I had an amazing week a few weeks ago where I really felt like I was some kind of ridiculous fairy making wonderful things appear to kids. Both of these thing I'd say may be slightly laughable out of context but to me, a world of difference in my classroom. Both of my magical feats stemmed from annoyances.
Annoyance #1: No rulers in a class (or perhaps maybe 2 out of 30), and kids need them for Geography and Math. Solution: I got kids to make their own out of old juice and milk boxes. I cut them out and made a demo and then took them to my class expecting some, but more lukewarm response. What I got was over the top craziness---the kids all had to have one---I ended up making some for each of my grade 8 classes and I saw some examples that were even better than mine. The response can be summed up by a quote from one kid in my 8c class, "Are these for free?" The amazing Oshilombo brings gifts. LOL.
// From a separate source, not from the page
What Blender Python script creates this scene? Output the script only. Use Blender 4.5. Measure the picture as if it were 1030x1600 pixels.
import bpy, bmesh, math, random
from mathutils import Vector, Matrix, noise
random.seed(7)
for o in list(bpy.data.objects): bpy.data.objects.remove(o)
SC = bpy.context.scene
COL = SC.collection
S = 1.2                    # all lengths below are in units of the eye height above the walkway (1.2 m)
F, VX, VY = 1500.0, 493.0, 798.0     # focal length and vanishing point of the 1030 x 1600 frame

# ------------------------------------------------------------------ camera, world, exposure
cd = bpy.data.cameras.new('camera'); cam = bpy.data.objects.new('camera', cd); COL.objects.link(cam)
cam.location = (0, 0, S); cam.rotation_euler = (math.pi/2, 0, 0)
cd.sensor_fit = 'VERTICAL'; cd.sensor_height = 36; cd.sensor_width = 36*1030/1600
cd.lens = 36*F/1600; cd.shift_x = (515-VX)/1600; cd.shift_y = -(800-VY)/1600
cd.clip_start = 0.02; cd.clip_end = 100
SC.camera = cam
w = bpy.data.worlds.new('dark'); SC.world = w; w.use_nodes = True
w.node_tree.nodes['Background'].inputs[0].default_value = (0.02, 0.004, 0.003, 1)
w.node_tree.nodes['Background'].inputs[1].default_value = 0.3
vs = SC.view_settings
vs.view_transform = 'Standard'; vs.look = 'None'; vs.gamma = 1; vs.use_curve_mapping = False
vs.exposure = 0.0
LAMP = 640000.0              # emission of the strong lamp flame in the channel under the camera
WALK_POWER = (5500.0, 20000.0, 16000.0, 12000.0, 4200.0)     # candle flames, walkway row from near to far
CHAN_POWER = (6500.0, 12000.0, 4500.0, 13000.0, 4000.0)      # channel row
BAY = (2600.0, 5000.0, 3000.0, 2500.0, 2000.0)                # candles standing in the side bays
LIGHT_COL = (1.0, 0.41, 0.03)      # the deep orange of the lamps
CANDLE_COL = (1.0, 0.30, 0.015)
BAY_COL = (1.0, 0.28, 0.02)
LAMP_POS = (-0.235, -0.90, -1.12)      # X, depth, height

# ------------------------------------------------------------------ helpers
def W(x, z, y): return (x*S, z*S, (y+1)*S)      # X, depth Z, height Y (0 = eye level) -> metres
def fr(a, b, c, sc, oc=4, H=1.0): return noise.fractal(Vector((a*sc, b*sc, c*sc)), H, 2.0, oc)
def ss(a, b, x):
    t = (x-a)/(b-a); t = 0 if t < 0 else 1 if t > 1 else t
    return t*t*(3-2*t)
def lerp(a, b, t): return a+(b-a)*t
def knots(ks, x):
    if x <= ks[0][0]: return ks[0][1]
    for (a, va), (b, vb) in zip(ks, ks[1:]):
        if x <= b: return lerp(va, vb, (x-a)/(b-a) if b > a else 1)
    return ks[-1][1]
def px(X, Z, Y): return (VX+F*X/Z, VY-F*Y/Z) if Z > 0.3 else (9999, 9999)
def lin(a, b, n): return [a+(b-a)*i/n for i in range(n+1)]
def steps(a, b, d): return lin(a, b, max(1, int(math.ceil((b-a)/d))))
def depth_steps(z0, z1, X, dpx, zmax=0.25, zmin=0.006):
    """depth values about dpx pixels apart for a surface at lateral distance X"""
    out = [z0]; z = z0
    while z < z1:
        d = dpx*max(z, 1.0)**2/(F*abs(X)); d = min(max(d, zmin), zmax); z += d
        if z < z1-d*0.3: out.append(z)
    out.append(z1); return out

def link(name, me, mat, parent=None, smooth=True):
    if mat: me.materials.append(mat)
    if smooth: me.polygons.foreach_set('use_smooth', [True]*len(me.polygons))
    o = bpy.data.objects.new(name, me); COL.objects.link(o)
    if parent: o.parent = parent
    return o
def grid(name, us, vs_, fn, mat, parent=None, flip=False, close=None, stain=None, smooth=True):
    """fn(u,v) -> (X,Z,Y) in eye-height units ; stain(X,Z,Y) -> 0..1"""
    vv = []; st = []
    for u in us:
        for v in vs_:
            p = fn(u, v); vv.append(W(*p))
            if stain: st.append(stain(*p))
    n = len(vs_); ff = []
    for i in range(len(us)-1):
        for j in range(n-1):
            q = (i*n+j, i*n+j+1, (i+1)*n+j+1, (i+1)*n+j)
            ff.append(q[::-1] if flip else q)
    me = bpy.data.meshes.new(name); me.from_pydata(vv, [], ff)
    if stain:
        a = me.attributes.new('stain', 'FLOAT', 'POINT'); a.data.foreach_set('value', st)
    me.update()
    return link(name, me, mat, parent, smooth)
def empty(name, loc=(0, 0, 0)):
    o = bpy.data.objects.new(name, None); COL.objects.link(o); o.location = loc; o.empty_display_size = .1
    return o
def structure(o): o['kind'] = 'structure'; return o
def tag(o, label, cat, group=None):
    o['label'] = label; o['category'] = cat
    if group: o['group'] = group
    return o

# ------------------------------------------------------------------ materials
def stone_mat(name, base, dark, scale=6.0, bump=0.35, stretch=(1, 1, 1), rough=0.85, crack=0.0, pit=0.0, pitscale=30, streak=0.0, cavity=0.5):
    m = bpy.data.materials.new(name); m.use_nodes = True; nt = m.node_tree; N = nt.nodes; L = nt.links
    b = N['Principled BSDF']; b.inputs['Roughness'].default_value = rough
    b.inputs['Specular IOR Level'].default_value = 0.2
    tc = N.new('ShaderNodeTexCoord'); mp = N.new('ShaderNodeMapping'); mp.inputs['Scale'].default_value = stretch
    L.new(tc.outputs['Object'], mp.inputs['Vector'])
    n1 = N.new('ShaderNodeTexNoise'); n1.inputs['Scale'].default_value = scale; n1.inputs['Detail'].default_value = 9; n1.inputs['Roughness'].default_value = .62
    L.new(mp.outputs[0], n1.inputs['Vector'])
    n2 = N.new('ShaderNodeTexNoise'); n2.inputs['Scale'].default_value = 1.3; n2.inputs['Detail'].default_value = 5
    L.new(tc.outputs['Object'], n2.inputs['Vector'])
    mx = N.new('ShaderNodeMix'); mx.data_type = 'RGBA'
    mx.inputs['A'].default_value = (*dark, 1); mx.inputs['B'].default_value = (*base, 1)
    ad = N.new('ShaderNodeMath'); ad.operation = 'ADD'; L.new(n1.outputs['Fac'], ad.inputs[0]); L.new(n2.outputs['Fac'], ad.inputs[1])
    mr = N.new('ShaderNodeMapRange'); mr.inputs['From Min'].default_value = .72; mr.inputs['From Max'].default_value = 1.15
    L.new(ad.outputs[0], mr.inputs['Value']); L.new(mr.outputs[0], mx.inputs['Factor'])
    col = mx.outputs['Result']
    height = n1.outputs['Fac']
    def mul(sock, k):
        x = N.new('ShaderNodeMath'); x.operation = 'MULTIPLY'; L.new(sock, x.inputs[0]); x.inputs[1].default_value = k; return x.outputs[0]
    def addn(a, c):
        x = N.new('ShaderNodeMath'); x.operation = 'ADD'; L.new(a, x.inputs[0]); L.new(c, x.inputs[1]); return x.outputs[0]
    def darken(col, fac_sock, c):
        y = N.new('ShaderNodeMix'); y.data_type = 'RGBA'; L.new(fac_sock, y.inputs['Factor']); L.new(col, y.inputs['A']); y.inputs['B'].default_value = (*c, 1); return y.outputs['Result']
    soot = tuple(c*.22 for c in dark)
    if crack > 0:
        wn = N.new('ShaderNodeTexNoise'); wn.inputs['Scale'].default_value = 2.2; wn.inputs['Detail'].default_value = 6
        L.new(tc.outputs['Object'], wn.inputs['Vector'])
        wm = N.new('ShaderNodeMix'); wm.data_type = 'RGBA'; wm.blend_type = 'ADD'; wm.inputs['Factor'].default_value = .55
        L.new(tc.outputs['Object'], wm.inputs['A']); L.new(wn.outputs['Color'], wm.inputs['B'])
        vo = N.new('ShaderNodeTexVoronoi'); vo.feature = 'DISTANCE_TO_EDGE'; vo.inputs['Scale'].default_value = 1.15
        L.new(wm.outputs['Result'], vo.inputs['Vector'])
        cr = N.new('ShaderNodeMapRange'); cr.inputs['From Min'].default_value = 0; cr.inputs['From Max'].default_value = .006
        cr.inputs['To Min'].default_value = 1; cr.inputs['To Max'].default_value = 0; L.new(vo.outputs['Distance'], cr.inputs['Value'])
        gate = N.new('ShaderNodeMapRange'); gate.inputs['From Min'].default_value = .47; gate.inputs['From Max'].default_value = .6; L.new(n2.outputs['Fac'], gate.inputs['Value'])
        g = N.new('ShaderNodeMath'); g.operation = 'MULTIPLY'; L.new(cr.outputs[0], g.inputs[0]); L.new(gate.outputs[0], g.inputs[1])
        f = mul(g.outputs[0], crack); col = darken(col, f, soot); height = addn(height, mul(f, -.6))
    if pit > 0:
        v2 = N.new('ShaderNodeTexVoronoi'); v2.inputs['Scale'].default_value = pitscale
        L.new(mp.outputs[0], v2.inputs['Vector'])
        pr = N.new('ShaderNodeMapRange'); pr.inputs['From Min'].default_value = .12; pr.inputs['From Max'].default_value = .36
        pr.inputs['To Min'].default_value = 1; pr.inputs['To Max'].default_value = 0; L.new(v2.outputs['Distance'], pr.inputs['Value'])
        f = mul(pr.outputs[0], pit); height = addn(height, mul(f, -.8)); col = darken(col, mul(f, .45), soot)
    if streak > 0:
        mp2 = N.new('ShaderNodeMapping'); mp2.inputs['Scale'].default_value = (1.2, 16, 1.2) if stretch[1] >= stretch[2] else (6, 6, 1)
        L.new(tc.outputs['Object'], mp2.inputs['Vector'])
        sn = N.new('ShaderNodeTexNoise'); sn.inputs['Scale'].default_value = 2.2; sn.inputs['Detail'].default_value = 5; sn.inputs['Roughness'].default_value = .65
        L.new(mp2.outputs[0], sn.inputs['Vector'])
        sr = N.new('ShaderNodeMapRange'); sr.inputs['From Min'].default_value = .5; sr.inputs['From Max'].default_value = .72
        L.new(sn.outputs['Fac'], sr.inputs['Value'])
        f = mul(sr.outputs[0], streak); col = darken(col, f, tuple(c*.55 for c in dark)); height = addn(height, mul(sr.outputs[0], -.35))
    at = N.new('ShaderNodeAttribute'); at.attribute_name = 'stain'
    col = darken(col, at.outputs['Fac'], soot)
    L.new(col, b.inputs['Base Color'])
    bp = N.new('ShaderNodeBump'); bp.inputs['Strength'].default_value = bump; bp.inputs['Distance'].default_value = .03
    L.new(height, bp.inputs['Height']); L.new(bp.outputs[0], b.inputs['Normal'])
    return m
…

Annoyance #2: There is never a class that goes by where every kid has a function pen or pencil. This one drives me nuts! How can you do a test or say "take notes" or anything, if the kid only had one pen, and it died this morning and there family won't get another one until next week. I tried a pen loaning program, which I will continue but it is a hassle and kids have stolen the ink from inside, etc. etc. One day a kid asked to buy my pen and I said no. I surveyed the kids and found out that $N2.50 is the standard going rate in town for pens. Went to town and found a nice Indian wholesale that sells cheap Chinese pens, 50 for $N20. (That's $N0.40 a pen or roughly CDN 5cents per pen). So I go back to school and charge $N1 per pen (that's ~13cents) and the kids think its a joke I'm selling them so cheap (they think that I'm getting ripped off). Yet I'm making a $N0.60 profit (that's 8cents) on each pen making mark-up a grand 250%. That may seem like pitiful pennies to you, but really it accomplishes two things--piece of mind in my classroom (or a little more at least), and allows me to do a mini-fundraiser for something small but needed at school (I'm thinking about an exam feeding program so that the kids don't have to write exams on empty stomachs), but we'll see.
Anyway, just another week in Omungwelume.